A proposta Trump é proteccionista, contra o livre comércio, é isolacionista contra o internacionalismo e unilateral contra o multilateralismo. É uma proposta de grande desconfiança para com as Nações Unidas e de alianças permanentes ou institucionais do tipo NATO. Logo aí, poderemos ter uma erosão muito grande da ordem internacional. Depois, Trump fez afirmações de que poderia não ir em auxílio de aliados militares - como a NATO, o Japão e a Coreia do Sul - em caso de necessidade. O risco é de que esses aliados ao mais pequeno sinal de que Trump irá manter essa linha é ponderar alternativas à aliança.
É verdade que no poder as coisas são diferentes da campanha eleitoral e haverá grandes diferenças em relação às promessas que fez, mas, volto a dizer, não devemos subestimar os efeitos da vitória de Trump no plano internacional.
Mas também agitação no plano doméstico...
Sim. Embora Trump não tenha vencido apenas com base em eleitorado radical, até pelo contrário ou não teria ganho a quantidade de estados que venceu, nesta campanha libertou demónios como a intolerância, o racismo, a xenofobia, o sexismo, a intolerância face a muçulmanos, hispânicos, até a portadores de deficiência, tudo demónios que são depois muito difíceis de colocar de novo na caixa. Se o líder puxa pelo pior das pessoas, estas tornam-se piores.
Insisto: não devemos subestimar o alcance desta vitória de Donald Trump. Não é o fim do mundo. Não é o fim da democracia na América. Não faz sentido dizer isso, mas é uma vitória com um grande alcance nos Estados Unidos e no resto do mundo.
E como será a relação da Administração Trump com a Europa?
A Europa pode ter um problema a partir do momento em que Trump possa colocar em causa o cumprimento do artigo 5.º da NATO que significa que um ataque contra um dos seus membros é um ataque contra todos. Sem artigo 5.º, não há NATO. Este pode ser um sério problema. Presumo que Trump irá agora tentar mitigar a questão. Mas a desconfiança já está lá instalada. A Europa tem de começar a levar o problema a sério e começar a investir mais na sua defesa.
Não são boas notícias para a Europa para já não falar das questões comerciais.

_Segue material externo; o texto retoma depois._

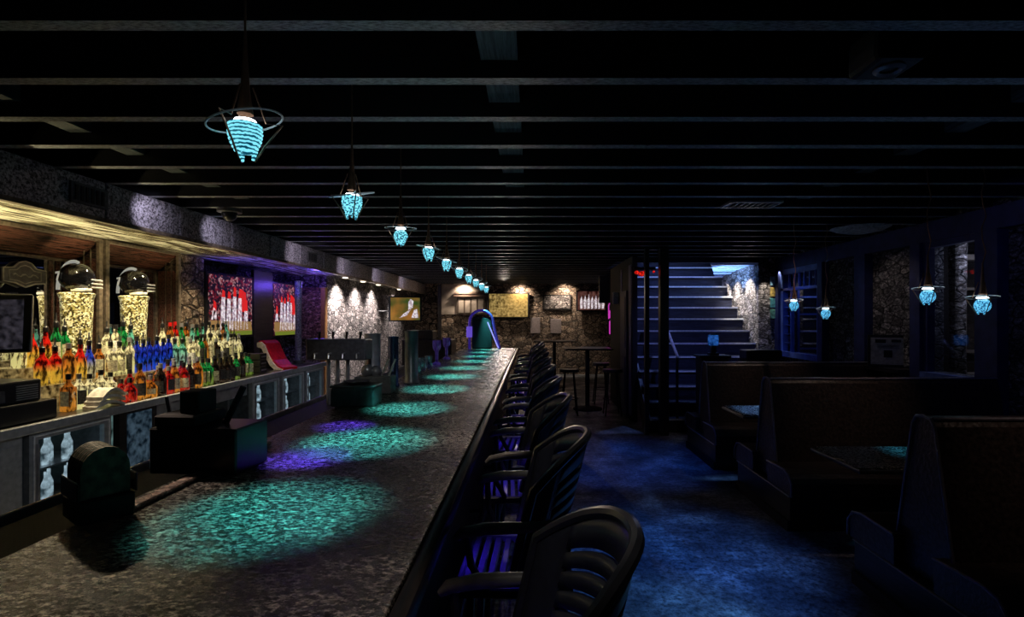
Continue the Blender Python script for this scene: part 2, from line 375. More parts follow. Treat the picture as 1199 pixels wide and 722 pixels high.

Levando à letra o que disse Trump, é o fim da parceria transatlântica de comércio e investimento, o TTIP, bastante importante quer para os Estados Unidos quer para a Europa.
E com a Rússia de Putin?
Há duas leituras possíveis. Uma é um entendimento por parte de Putin de que tem carta branca para começar a rever a ordem internacional europeia na sua fronteira leste. De resto, Putin já o estava a fazer com a Geórgia, Abecásia, Ossétia do Sul, a Crimeia e a região de Donbass. Mas pode acontecer que a realidade acabe por se impor com Putin a testar esta suposta "carta branca" e isso obrigar Trump a uma resposta musculada contra a Rússia acabando com esta espécie de lua-de-mel entre os dois.
Estes dois cenários podem acontecer, mas o mais lógico é o segundo, porque os Estados Unidos são os primeiros interessados na ordem europeia tal como existe.
Já quando aos terroristas do Estado Islâmico?
É difícil de antecipar porque não se entende o que Trump propõe. Por um lado, diz que a América se deve retirar do Médio Oriente e tratar dos seus problemas e, por outro, diz que vai derrotar o Estado Islâmico. Mas não diz como. Diz que não quer concretizar para não se perder o efeito surpresa. Mas não basta falar para derrotar o Estado Islâmico. Não é fácil e o que Trump tem dito só piora. Não se derrota com uma guerra contra o islão que é o que Trump sugere nas entrelinhas. Para derrotar o Estado Islâmico é preciso derrotar os radicais dentro do islão e isso faz-se com diálogo e tolerância com o islão moderado e não o contrário.
O discurso de Trump não ajuda a derrotar o islão radical, chame-se "Estado Islâmico" ou outra coisa. Pelo contrário: agrava o problema e torna mais possível um choque de civilizações.